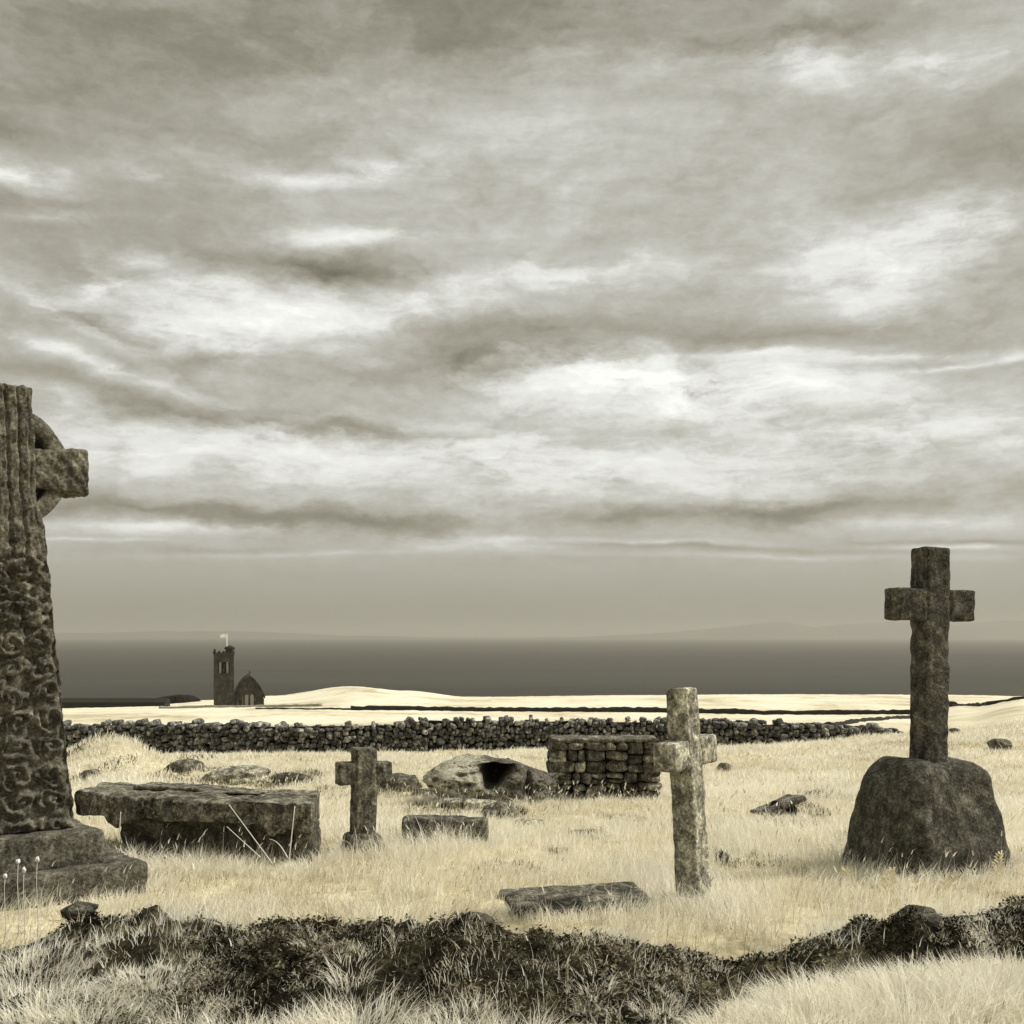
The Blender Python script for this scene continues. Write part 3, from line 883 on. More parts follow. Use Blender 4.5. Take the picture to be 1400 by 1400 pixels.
def drystone(path, hfun, course, slen, thick, name, label, cat, m, coping=True, seed=0, both=True, parts=None):
    """stones laid in courses along a path of ground points; hfun(s) is the wall's height"""
    rs = np.random.default_rng(seed)
    P = [Vector(p) for p in path]
    acc = [0.0]
    for a, b in zip(P[:-1], P[1:]): acc.append(acc[-1] + (b - a).length)
    tot = acc[-1]
    ax = np.array(acc); PX = np.array([p.x for p in P]); PY = np.array([p.y for p in P])
    def pt(s): return np.interp(s, ax, PX), np.interp(s, ax, PY)
    o0 = P[0]
    st = MB(); core = MB(); k = 0
    row = 0; z = 0.0; zmax = max(hfun(s) for s in np.linspace(0, tot, 50))
    while z < zmax + course:
        ch = course * rs.uniform(.8, 1.25); s = -rs.uniform(0, slen)
        while s < tot:
            w = slen * rs.uniform(.55, 1.6)
            sc = np.clip(s + w / 2, 0, tot)
            top = hfun(sc) * (1 + rs.uniform(-.04, .04))
            if z + ch * .5 < top:
                x, y = pt(sc); x2, y2 = pt(min(sc + .2, tot)); x1, y1 = pt(max(sc - .2, 0))
                a = math.atan2(y2 - y1, x2 - x1)
                g = gz(x, y)
                for side in ((-1, 1) if both else (-1,)):
                    v, f = wall_stone(w * .50 * rs.uniform(.85, 1.15), thick * .33 * rs.uniform(.8, 1.25), ch * .54 * rs.uniform(.75, 1.25), k + 1000 * seed); k += 1
                    rr = rs.normal(0, .28)
                    v = np.stack([v[:, 0] * math.cos(rr) - v[:, 2] * math.sin(rr), v[:, 1], v[:, 0] * math.sin(rr) + v[:, 2] * math.cos(rr)], -1)
                    off = side * (thick * .24 + rs.normal(0, thick * .05)); v[:, 2] += rs.normal(0, .035)
                    v[:, 1] += off
                    ca, sa = math.cos(a), math.sin(a)
                    v = np.stack([v[:, 0] * ca - v[:, 1] * sa, v[:, 0] * sa + v[:, 1] * ca, v[:, 2]], -1)
                    st.add(v + np.array([x, y, g + z + ch / 2 - .06]) - np.array(o0), f)
            s += w
        z += ch * .93; row += 1
    th = thing(name, label, cat, o0)
    st.build('stones', m, th, True)
    n = max(2, int(tot / 1.0))
    ss = np.linspace(0, tot, n + 1)
    V = []
    for i, s in enumerate(ss):
        x, y = pt(s); x2, y2 = pt(min(s + .2, tot)); x1, y1 = pt(max(s - .2, 0))
        a = math.atan2(y2 - y1, x2 - x1); nx, ny = -math.sin(a) * thick * .26, math.cos(a) * thick * .26
        g = gz(x, y); h = max(.05, hfun(s) - course * .8)
        for (sx, zz) in ((-1, -.2), (-1, h), (1, h), (1, -.2)):
            V.append((x + sx * nx - o0.x, y + sx * ny - o0.y, g + zz - o0.z))
    Fc = [(i * 4 + j, i * 4 + (j + 1) % 4, (i + 1) * 4 + (j + 1) % 4, (i + 1) * 4 + j) for i in range(n) for j in range(4)]
    Fc += [(3, 2, 1, 0), (n * 4, n * 4 + 1, n * 4 + 2, n * 4 + 3)]
    core.add(V, Fc)
    core.build('core', M_GAP, th)
    return th

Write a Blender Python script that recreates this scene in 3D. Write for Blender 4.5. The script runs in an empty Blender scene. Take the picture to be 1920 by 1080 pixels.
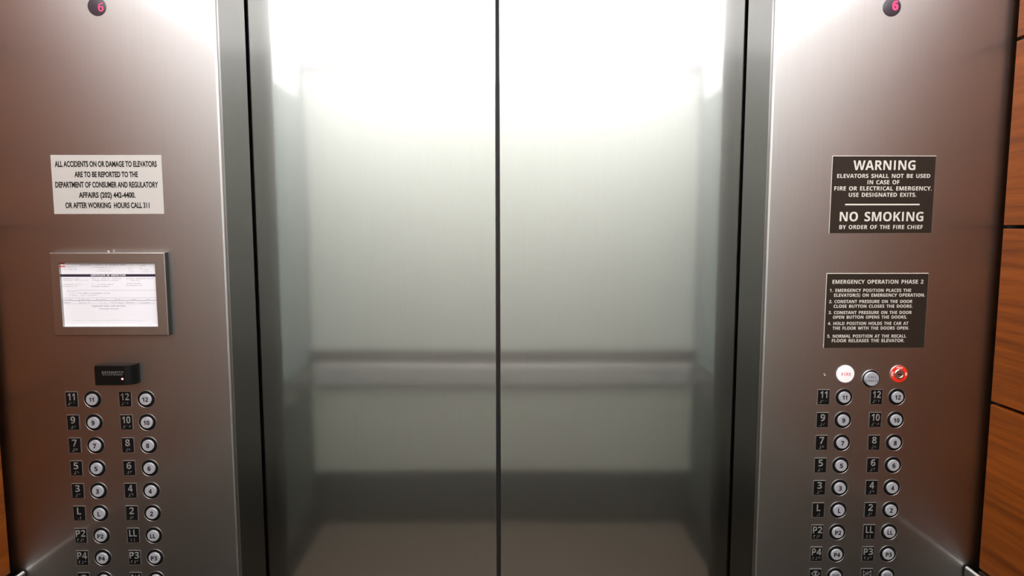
════════
### What is being asked
Except for the pictures, copy every line of the records above exactly.

### Exercise result
The Blender Python script for this scene continues. Write part 3, from line 883 on. More parts follow. Use Blender 4.5. Take the picture to be 1400 by 1400 pixels.
def drystone(path, hfun, course, slen, thick, name, label, cat, m, coping=True, seed=0, both=True, parts=None):
    """stones laid in courses along a path of ground points; hfun(s) is the wall's height"""
    rs = np.random.default_rng(seed)
    P = [Vector(p) for p in path]
    acc = [0.0]
    for a, b in zip(P[:-1], P[1:]): acc.append(acc[-1] + (b - a).length)
    tot = acc[-1]
    ax = np.array(acc); PX = np.array([p.x for p in P]); PY = np.array([p.y for p in P])
    def pt(s): return np.interp(s, ax, PX), np.interp(s, ax, PY)
    o0 = P[0]
    st = MB(); core = MB(); k = 0
    row = 0; z = 0.0; zmax = max(hfun(s) for s in np.linspace(0, tot, 50))
    while z < zmax + course:
        ch = course * rs.uniform(.8, 1.25); s = -rs.uniform(0, slen)
        while s < tot:
            w = slen * rs.uniform(.55, 1.6)
            sc = np.clip(s + w / 2, 0, tot)
            top = hfun(sc) * (1 + rs.uniform(-.04, .04))
            if z + ch * .5 < top:
                x, y = pt(sc); x2, y2 = pt(min(sc + .2, tot)); x1, y1 = pt(max(sc - .2, 0))
                a = math.atan2(y2 - y1, x2 - x1)
                g = gz(x, y)
                for side in ((-1, 1) if both else (-1,)):
                    v, f = wall_stone(w * .50 * rs.uniform(.85, 1.15), thick * .33 * rs.uniform(.8, 1.25), ch * .54 * rs.uniform(.75, 1.25), k + 1000 * seed); k += 1
                    rr = rs.normal(0, .28)
                    v = np.stack([v[:, 0] * math.cos(rr) - v[:, 2] * math.sin(rr), v[:, 1], v[:, 0] * math.sin(rr) + v[:, 2] * math.cos(rr)], -1)
                    off = side * (thick * .24 + rs.normal(0, thick * .05)); v[:, 2] += rs.normal(0, .035)
                    v[:, 1] += off
                    ca, sa = math.cos(a), math.sin(a)
                    v = np.stack([v[:, 0] * ca - v[:, 1] * sa, v[:, 0] * sa + v[:, 1] * ca, v[:, 2]], -1)
                    st.add(v + np.array([x, y, g + z + ch / 2 - .06]) - np.array(o0), f)
            s += w
        z += ch * .93; row += 1
    th = thing(name, label, cat, o0)
    st.build('stones', m, th, True)
    n = max(2, int(tot / 1.0))
    ss = np.linspace(0, tot, n + 1)
    V = []
    for i, s in enumerate(ss):
        x, y = pt(s); x2, y2 = pt(min(s + .2, tot)); x1, y1 = pt(max(s - .2, 0))
        a = math.atan2(y2 - y1, x2 - x1); nx, ny = -math.sin(a) * thick * .26, math.cos(a) * thick * .26
        g = gz(x, y); h = max(.05, hfun(s) - course * .8)
        for (sx, zz) in ((-1, -.2), (-1, h), (1, h), (1, -.2)):
            V.append((x + sx * nx - o0.x, y + sx * ny - o0.y, g + zz - o0.z))
    Fc = [(i * 4 + j, i * 4 + (j + 1) % 4, (i + 1) * 4 + (j + 1) % 4, (i + 1) * 4 + j) for i in range(n) for j in range(4)]
    Fc += [(3, 2, 1, 0), (n * 4, n * 4 + 1, n * 4 + 2, n * 4 + 3)]
    core.add(V, Fc)
    core.build('core', M_GAP, th)
    return th

Write a Blender Python script that recreates this scene in 3D. Write for Blender 4.5. The script runs in an empty Blender scene. Take the picture to be 1920 by 1080 pixels.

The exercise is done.